Supplied material:
+===+

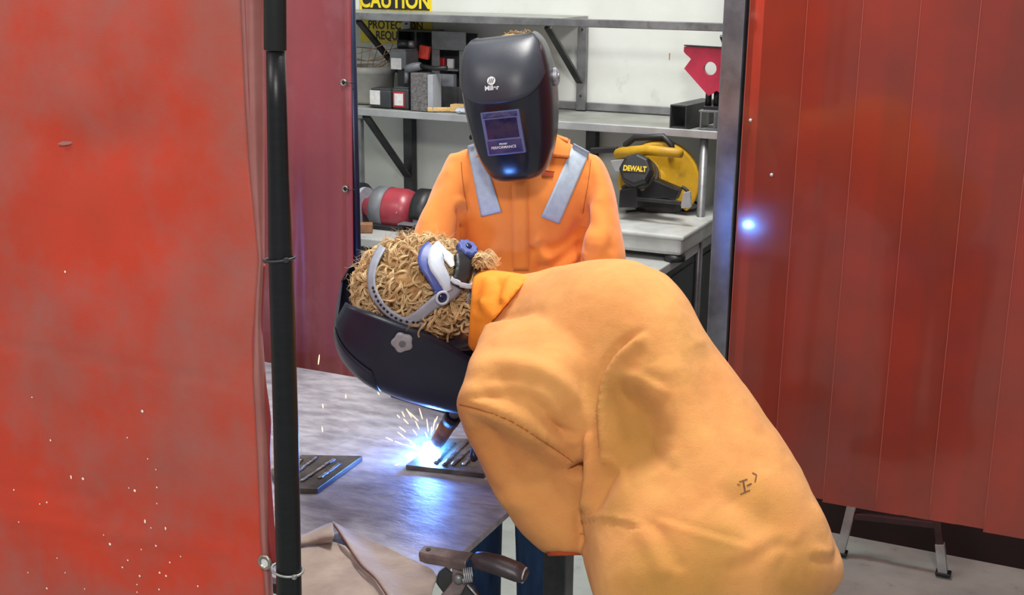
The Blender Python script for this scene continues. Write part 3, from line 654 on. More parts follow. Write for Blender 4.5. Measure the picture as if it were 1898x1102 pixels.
# ================================================================== TABLE
TX0, TX1, TY0, TY1, TZ = -2.05, -.86, 1.46, 2.36, .86
TB = thing('welding_table', (-1.45, 1.9, 0), 'scratched bare steel welding table in the middle of the booth', 'table')
put('tabletop', MB().bx(TX0, TX1, TY0, TY1, TZ-.012, TZ), 'table', TB, bevel=.0015)
put('apron_frame', MB().bx(TX0+.06, TX1-.12, TY0+.06, TY0+.1, TZ-.07, TZ-.013).bx(TX0+.06, TX1-.12, TY1-.2, TY1-.16, TZ-.07, TZ-.013).bx(TX0+.06, TX0+.1, TY0+.1, TY1-.2, TZ-.07, TZ-.013), 'blackp', TB, bevel=.003)
lg = at_y(1035, 1060, 2.24)
for x, y in ((lg.x, 2.24), (TX0+.1, TY1-.15), (TX0+.1, TY0+.1), (TX1-.12, TY0+.03)):
    put('leg', MB().bx(x-.026, x+.026, y-.026, y+.026, .002, TZ-.013), 'steel_dark', TB, bevel=.004)
a = at_y(950, 955, 2.2); put('edge_bracket', MB().bx(TX1-.1, TX1-.03, 2.0, 2.3, TZ-.035, TZ-.013), 'blackp', TB, bevel=.003)
# scratches
sc_ = MB()
for x0, y0, x1, y1 in ((560, 808, 672, 804), (612, 830, 672, 806), (556, 812, 560, 835), (700, 920, 735, 915), (730, 752, 790, 758), (660, 780, 740, 775), (930, 938, 870, 930)):
    a = at_z(x0, y0, TZ+.0003); b = at_z(x1, y1, TZ+.0003); sc_.bar(a, b, .0012, .0004)
put('scratch', sc_, 'steel_light', TB)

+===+

Goal: Without the pictures, copy the material exactly as given.

Task solution:
The Blender Python script for this scene continues. Write part 3, from line 654 on. More parts follow. Write for Blender 4.5. Measure the picture as if it were 1898x1102 pixels.
# ================================================================== TABLE
TX0, TX1, TY0, TY1, TZ = -2.05, -.86, 1.46, 2.36, .86
TB = thing('welding_table', (-1.45, 1.9, 0), 'scratched bare steel welding table in the middle of the booth', 'table')
put('tabletop', MB().bx(TX0, TX1, TY0, TY1, TZ-.012, TZ), 'table', TB, bevel=.0015)
put('apron_frame', MB().bx(TX0+.06, TX1-.12, TY0+.06, TY0+.1, TZ-.07, TZ-.013).bx(TX0+.06, TX1-.12, TY1-.2, TY1-.16, TZ-.07, TZ-.013).bx(TX0+.06, TX0+.1, TY0+.1, TY1-.2, TZ-.07, TZ-.013), 'blackp', TB, bevel=.003)
lg = at_y(1035, 1060, 2.24)
for x, y in ((lg.x, 2.24), (TX0+.1, TY1-.15), (TX0+.1, TY0+.1), (TX1-.12, TY0+.03)):
    put('leg', MB().bx(x-.026, x+.026, y-.026, y+.026, .002, TZ-.013), 'steel_dark', TB, bevel=.004)
a = at_y(950, 955, 2.2); put('edge_bracket', MB().bx(TX1-.1, TX1-.03, 2.0, 2.3, TZ-.035, TZ-.013), 'blackp', TB, bevel=.003)
# scratches
sc_ = MB()
for x0, y0, x1, y1 in ((560, 808, 672, 804), (612, 830, 672, 806), (556, 812, 560, 835), (700, 920, 735, 915), (730, 752, 790, 758), (660, 780, 740, 775), (930, 938, 870, 930)):
    a = at_z(x0, y0, TZ+.0003); b = at_z(x1, y1, TZ+.0003); sc_.bar(a, b, .0012, .0004)
put('scratch', sc_, 'steel_light', TB)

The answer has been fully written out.